Now, by the Monte Carlo method which we use to evaluate f(x), the surpluss {al,i} will carry a random error and if this is too large the refinement will become also random. Thus the sampling error of the surpluss must be controlled such that accidental false refinement (or non-refinement) becomes unlikely. Since the weights decay as 2^-|l|1, we can increase the sampling variance for the new grid points in each level, while the probability for false refinement decisions remains approximately the same.
The above image shows the adaptive grid resulting from the multi-level strategy for a test function, where we added gaussian white noise onto the function value to mimic the simulation output. The below image shows the decay of the 1-norm approximation error with the (virtual) cpu-time for the function evaluations, assuming that the variance of the simulation noise decays inversely proportional with the cpu-time. The multilevel strategy is displayed as orange line. For comparison, we have added the single level strategy where all data is estimated with the same accuracy (blue).

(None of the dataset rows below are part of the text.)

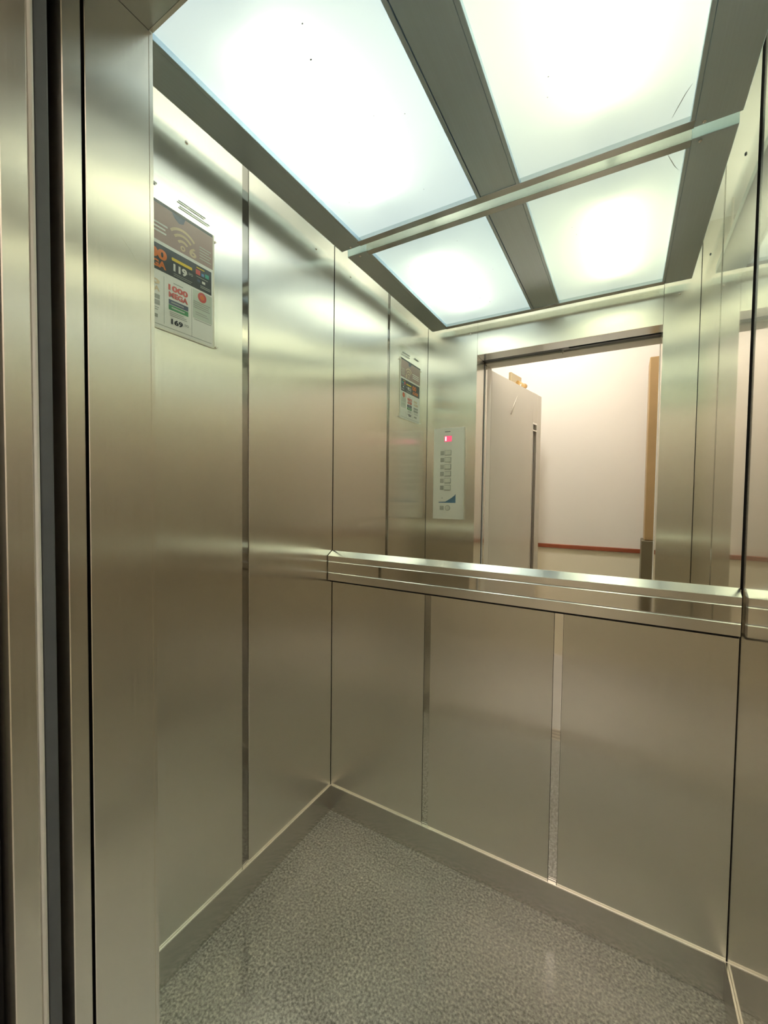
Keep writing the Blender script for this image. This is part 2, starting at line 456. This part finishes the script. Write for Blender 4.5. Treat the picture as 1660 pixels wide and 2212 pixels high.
box('divider_plate', PX[0][1] + 0.011, PX[1][0] - 0.011, PY[0], PY[1], ZF + 0.003, HT, STEEL_Y, lf, 0.001)
for x0, x1 in ((PX[0][0] - 0.0095, PX[0][0]), (PX[0][1], PX[0][1] + 0.010), (PX[1][0] - 0.010, PX[1][0]), (PX[1][1], PX[1][1] + 0.0095)):
    box('glazing_bead', x0, x1, PY[0], PY[1], ZF, ZF + 0.030, STEEL_Y, lf, 0.001)
for x in (0.093, 1.091):
    screw(lf, (x, 0.82, ZF - 0.0005), 'Z')
for x in (0.08, 1.13):
    for y in (0.12, 0.70):
        cyl('hanger_rod', (x, y, (HT + ZT) / 2), 'Z', 0.004, ZT - HT, SATIN, lf, 10)

def sheet(name, x0, x1, m, label):
    bm = bmesh.new()
    vs = [bm.verts.new(c) for c in ((x0, PY[0], ZF + 0.014), (x1, PY[0], ZF + 0.014), (x1, PY[1], ZF + 0.014), (x0, PY[1], ZF + 0.014))]
    bm.faces.new(vs)
    o = link(name, bm, m, None, ((x0 + x1) / 2, 0.44, ZF + 0.014))
    return tag(o, label, 'light panel', 'frosted ceiling light panels')
sheet('light_panel', PX[0][0], PX[0][1], DIFF_A, 'frosted white light panel in the ceiling nearer the poster wall')
sheet('light_panel', PX[1][0], PX[1][1], DIFF_B, 'frosted light panel with yellowish glow in the ceiling farther from the poster wall')

def tube(x, m, label):
    t = root('fluorescent_tube', (x, 0.43, 2.168))
    tag(t, label, 'lamp tube', 'tubes above the light panels')
    cyl('glass_tube', (x, 0.43, 2.168), 'Y', 0.013, 0.46, m, t, 20)
    for y in (0.195, 0.665):
        cyl('end_cap', (x, y, 2.168), 'Y', 0.014, 0.012, SATIN, t, 20)
        box('lamp_holder', x - 0.012, x + 0.012, y - 0.005 + (0.012 if y > .4 else -0.012), y + 0.005 + (0.012 if y > .4 else -0.012), 2.154, ZT, WHITEBOX, t)
tube(0.300, TUBE_A, 'lamp tube glowing through the light panel nearer the poster wall')
tube(0.895, TUBE_B, 'lamp tube glowing through the light panel farther from the poster wall')

# ================================================================== mirror and handrail on the back wall
bm = bmesh.new()
bm_box(bm, 0.0015, W - 0.0045, D, D + 0.005, RT - 0.002, ZT - 0.002)
mir = link('wall_mirror', bm, MIRROR, None, (W / 2, D + 0.0025, RT - 0.002))
tag(mir, 'large wall mirror filling the back wall above the steel handrail', 'mirror')

hr = root('handrail', (W / 2, D - 0.015, RB))
tag(hr, 'brushed steel handrail ledge with two bright grooves under the mirror', 'handrail')
def rail_profile(name, prof, m, x0, x1):
    bm = bmesh.new()
    a = [bm.verts.new((x0, y, z)) for y, z in prof]
    b = [bm.verts.new((x1, y, z)) for y, z in prof]
    n = len(prof)
    bm.faces.new(a); bm.faces.new(b[::-1])
    for i in range(n):
        bm.faces.new((a[i], b[i], b[(i + 1) % n], a[(i + 1) % n]))
    return link(name, bm, m, hr, (W / 2, D - 0.015, prof[0][1]))
X0, X1 = 0.003, W - 0.006
yf = D - 0.030
rail_profile('sloped_cap', [(yf, 0.9925), (D - 0.0005, 0.9925), (D - 0.0005, RT), (D - 0.003, RT), (yf + 0.0008, 0.9938)], BRIGHT, X0, X1)
rail_profile('top_profile', [(yf, 0.9755), (D - 0.0005, 0.9755), (D - 0.0005, 0.9923), (yf, 0.9923)], SATIN, X0, X1)
rail_profile('bright_edge', [(yf, 0.9703), (D - 0.004, 0.9703), (D - 0.004, 0.9752), (yf + 0.0036, 0.9752), (yf, 0.9706)], BRIGHT, X0, X1)
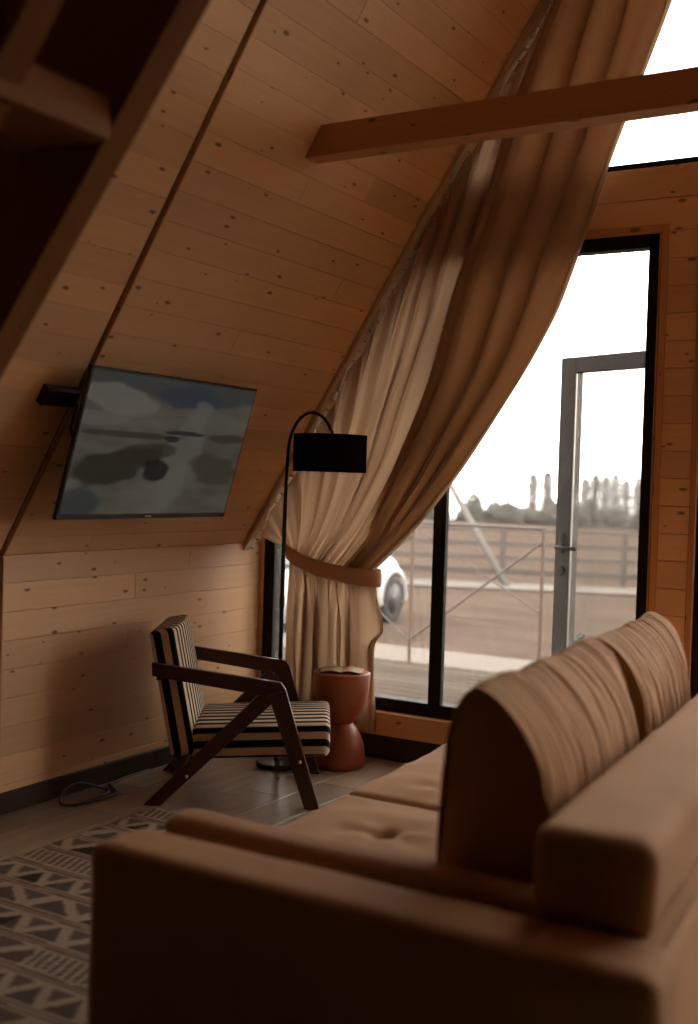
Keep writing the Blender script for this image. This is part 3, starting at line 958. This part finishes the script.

The image below shows the results for a kinetic Monte Carlo model from the field of heterogenous catalysis. This model depends on seven parameters and the integration domain has been chosen such that the function of interest has rapid decay from 1 to 0 in a narrow transition region which cuts the domain into two halfs of roughly the same volume. Shown is the error in the expected value assuming uniformly distributed parameters and comparing multi-level adaptive sparse grids with nonadaptive sparse grids with a fixed sampling accuracy.